AVAILABLE DATA:
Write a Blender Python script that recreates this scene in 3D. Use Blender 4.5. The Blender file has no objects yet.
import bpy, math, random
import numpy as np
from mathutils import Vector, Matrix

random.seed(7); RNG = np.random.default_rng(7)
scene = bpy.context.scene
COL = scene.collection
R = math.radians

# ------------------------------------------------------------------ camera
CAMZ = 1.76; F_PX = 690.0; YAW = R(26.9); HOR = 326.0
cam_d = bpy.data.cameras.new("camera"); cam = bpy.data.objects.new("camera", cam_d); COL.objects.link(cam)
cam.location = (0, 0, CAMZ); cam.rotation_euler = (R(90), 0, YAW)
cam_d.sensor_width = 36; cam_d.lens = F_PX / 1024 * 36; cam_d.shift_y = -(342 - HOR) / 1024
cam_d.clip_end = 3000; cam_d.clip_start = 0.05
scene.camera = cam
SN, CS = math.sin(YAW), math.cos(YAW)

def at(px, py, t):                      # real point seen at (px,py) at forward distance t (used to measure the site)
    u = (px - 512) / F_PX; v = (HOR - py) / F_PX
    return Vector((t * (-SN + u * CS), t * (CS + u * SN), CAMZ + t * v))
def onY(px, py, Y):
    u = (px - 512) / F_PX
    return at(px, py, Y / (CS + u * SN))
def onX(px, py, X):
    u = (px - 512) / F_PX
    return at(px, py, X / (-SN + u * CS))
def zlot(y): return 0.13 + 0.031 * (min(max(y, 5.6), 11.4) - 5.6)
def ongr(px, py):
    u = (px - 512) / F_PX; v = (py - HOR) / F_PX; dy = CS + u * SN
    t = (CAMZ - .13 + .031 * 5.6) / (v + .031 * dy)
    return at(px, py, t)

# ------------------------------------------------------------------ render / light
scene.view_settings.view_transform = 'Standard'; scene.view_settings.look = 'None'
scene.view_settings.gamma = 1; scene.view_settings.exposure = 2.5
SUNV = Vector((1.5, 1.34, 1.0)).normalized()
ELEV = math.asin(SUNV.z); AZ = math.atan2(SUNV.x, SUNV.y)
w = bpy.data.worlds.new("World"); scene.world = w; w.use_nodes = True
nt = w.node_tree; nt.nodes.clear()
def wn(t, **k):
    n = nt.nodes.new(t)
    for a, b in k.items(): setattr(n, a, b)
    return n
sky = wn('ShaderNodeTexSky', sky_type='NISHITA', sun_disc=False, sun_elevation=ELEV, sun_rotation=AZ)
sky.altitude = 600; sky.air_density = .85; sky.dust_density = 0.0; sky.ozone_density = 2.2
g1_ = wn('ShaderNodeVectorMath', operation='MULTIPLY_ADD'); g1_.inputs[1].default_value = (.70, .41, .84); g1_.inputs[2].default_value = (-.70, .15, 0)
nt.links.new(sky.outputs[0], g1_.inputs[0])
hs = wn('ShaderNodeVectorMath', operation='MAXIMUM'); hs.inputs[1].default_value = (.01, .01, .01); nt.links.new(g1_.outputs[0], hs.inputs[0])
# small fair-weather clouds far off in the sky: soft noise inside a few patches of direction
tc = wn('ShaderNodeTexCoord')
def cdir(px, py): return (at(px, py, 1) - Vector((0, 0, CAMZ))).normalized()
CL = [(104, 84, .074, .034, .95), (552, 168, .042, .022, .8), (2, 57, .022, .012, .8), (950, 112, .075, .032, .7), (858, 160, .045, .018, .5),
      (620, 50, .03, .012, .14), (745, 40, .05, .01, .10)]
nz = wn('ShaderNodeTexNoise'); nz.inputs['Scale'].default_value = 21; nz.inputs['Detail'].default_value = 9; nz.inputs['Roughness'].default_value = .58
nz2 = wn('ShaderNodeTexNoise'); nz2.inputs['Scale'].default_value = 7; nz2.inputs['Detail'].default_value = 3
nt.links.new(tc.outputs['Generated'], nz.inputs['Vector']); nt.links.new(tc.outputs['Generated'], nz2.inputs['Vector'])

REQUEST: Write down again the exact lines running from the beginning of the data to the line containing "return at(px, py, t)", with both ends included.

EXERCISE OUTPUT:
Write a Blender Python script that recreates this scene in 3D. Use Blender 4.5. The Blender file has no objects yet.
import bpy, math, random
import numpy as np
from mathutils import Vector, Matrix

random.seed(7); RNG = np.random.default_rng(7)
scene = bpy.context.scene
COL = scene.collection
R = math.radians

# ------------------------------------------------------------------ camera
CAMZ = 1.76; F_PX = 690.0; YAW = R(26.9); HOR = 326.0
cam_d = bpy.data.cameras.new("camera"); cam = bpy.data.objects.new("camera", cam_d); COL.objects.link(cam)
cam.location = (0, 0, CAMZ); cam.rotation_euler = (R(90), 0, YAW)
cam_d.sensor_width = 36; cam_d.lens = F_PX / 1024 * 36; cam_d.shift_y = -(342 - HOR) / 1024
cam_d.clip_end = 3000; cam_d.clip_start = 0.05
scene.camera = cam
SN, CS = math.sin(YAW), math.cos(YAW)

def at(px, py, t):                      # real point seen at (px,py) at forward distance t (used to measure the site)
    u = (px - 512) / F_PX; v = (HOR - py) / F_PX
    return Vector((t * (-SN + u * CS), t * (CS + u * SN), CAMZ + t * v))
def onY(px, py, Y):
    u = (px - 512) / F_PX
    return at(px, py, Y / (CS + u * SN))
def onX(px, py, X):
    u = (px - 512) / F_PX
    return at(px, py, X / (-SN + u * CS))
def zlot(y): return 0.13 + 0.031 * (min(max(y, 5.6), 11.4) - 5.6)
def ongr(px, py):
    u = (px - 512) / F_PX; v = (py - HOR) / F_PX; dy = CS + u * SN
    t = (CAMZ - .13 + .031 * 5.6) / (v + .031 * dy)
    return at(px, py, t)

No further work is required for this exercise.